Count how many lines have the word "were" in them. Reply with that number by itself.

-*-*-

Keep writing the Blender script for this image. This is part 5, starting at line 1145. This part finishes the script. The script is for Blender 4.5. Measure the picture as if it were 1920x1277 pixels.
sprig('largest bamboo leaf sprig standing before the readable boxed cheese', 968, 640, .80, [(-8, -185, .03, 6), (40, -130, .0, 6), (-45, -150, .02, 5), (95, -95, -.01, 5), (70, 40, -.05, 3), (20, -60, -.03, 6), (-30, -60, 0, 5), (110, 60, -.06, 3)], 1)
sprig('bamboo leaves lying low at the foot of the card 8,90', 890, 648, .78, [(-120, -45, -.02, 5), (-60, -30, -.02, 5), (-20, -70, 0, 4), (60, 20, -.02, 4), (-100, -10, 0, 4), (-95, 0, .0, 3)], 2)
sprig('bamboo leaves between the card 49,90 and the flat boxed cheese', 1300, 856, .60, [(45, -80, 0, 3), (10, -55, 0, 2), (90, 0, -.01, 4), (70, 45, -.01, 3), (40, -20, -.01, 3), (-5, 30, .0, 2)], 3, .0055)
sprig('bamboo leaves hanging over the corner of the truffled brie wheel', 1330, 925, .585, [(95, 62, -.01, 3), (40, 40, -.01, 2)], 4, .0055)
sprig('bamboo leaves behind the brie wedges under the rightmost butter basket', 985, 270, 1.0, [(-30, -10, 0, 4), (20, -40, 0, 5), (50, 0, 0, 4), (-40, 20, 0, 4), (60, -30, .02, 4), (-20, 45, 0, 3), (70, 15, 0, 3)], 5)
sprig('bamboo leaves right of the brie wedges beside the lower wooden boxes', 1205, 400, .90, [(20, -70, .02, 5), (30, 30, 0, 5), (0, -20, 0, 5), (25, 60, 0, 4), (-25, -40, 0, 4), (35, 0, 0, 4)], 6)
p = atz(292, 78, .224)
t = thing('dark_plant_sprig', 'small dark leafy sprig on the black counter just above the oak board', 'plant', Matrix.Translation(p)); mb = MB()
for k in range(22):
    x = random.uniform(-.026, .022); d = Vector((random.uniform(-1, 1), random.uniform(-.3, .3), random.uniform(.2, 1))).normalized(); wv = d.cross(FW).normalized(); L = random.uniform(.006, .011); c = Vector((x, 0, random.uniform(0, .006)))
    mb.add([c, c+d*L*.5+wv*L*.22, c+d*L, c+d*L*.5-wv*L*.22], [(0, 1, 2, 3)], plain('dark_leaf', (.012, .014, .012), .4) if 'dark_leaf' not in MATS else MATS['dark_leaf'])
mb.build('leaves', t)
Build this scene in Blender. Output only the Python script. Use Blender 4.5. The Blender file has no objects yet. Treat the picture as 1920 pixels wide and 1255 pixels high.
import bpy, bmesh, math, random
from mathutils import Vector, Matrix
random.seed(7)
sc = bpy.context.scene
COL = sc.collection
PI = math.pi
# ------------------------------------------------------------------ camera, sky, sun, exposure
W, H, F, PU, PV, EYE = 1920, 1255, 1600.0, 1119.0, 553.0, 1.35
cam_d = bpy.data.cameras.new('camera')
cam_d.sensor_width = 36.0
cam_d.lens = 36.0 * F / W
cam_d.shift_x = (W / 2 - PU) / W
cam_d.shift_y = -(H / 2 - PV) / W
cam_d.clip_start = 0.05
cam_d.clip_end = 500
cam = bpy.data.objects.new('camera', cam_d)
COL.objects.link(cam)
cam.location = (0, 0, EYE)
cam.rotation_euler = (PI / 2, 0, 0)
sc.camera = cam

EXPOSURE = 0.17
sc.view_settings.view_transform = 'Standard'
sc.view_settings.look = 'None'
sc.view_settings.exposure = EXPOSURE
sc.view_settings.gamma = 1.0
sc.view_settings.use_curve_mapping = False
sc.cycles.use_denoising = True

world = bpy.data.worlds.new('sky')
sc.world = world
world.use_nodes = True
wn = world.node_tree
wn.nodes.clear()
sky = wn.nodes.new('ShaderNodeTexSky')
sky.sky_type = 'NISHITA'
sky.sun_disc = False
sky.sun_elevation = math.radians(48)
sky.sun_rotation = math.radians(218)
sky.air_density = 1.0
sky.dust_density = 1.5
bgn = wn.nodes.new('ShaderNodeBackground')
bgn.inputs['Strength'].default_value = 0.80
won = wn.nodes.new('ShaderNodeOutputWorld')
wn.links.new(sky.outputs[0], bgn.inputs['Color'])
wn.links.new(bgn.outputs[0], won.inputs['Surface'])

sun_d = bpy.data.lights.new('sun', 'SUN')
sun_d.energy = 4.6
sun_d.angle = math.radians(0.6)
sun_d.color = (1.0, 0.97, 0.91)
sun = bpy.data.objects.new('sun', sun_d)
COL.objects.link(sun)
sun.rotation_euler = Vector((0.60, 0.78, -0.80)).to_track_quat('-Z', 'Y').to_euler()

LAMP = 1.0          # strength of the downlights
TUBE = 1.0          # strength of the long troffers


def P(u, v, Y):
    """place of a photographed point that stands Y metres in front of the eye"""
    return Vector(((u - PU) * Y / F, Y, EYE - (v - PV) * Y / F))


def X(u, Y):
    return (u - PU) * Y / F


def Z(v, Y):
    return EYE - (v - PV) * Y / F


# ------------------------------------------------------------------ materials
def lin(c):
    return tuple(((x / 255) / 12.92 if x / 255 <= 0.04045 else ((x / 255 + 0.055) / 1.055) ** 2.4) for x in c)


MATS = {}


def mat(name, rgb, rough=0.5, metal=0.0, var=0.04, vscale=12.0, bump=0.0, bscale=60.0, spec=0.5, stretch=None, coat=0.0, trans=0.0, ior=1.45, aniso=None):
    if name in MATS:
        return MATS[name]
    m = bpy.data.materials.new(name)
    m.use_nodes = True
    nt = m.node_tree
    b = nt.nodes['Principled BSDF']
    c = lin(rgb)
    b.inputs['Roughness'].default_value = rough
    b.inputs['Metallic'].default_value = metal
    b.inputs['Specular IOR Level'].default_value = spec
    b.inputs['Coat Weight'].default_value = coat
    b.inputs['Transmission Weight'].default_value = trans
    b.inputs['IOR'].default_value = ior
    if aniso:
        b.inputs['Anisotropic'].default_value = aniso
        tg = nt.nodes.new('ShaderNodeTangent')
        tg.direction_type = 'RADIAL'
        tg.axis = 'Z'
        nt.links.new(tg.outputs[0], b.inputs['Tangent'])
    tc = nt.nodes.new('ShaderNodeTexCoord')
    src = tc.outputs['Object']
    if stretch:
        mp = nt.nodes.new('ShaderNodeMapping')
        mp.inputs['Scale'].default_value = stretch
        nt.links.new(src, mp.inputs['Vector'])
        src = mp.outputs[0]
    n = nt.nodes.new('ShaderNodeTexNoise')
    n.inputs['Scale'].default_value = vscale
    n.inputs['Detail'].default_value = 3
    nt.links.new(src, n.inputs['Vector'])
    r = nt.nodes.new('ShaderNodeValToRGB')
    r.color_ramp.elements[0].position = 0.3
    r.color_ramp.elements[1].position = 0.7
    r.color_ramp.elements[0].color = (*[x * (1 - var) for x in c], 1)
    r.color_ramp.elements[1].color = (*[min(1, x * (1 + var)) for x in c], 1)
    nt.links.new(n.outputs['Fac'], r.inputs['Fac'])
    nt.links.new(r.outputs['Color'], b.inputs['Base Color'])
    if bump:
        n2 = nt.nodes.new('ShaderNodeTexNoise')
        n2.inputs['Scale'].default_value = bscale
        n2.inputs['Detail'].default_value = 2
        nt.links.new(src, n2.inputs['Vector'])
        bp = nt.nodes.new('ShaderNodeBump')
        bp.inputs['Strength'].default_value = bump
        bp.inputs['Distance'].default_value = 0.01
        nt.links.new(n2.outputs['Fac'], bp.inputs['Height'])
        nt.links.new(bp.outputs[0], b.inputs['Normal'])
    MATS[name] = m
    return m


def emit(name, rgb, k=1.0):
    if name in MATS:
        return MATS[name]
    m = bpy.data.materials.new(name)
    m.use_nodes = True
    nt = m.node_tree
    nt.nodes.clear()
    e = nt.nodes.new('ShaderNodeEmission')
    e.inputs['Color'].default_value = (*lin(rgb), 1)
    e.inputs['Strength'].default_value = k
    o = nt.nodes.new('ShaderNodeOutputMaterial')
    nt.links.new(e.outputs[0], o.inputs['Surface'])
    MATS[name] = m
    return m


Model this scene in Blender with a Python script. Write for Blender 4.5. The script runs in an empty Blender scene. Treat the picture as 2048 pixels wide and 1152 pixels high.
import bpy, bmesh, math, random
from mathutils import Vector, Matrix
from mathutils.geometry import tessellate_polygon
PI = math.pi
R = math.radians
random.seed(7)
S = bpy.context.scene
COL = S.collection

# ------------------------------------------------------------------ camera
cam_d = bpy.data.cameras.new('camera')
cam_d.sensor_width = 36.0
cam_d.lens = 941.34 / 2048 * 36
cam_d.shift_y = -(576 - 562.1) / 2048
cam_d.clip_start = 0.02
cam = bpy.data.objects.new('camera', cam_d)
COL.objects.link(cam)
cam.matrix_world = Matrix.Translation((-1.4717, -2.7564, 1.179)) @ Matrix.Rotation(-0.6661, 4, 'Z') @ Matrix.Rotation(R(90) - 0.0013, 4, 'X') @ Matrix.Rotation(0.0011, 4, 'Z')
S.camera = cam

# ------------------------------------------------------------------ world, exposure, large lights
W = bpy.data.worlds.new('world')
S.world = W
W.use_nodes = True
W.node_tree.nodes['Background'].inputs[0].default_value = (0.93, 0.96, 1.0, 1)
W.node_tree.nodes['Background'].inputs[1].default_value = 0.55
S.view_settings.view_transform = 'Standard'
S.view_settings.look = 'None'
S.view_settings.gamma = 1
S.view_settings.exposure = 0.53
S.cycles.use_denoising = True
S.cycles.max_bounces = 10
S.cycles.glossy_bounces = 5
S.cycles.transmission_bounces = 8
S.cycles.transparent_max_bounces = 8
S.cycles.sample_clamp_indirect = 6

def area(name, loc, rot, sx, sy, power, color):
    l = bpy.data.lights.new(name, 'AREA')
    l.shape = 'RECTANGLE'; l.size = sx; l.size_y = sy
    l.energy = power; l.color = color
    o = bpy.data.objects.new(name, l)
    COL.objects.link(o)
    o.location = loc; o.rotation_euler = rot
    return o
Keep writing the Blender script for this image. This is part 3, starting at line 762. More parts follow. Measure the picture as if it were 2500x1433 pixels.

-*-*-

- _WRITTEN ANSWER_
2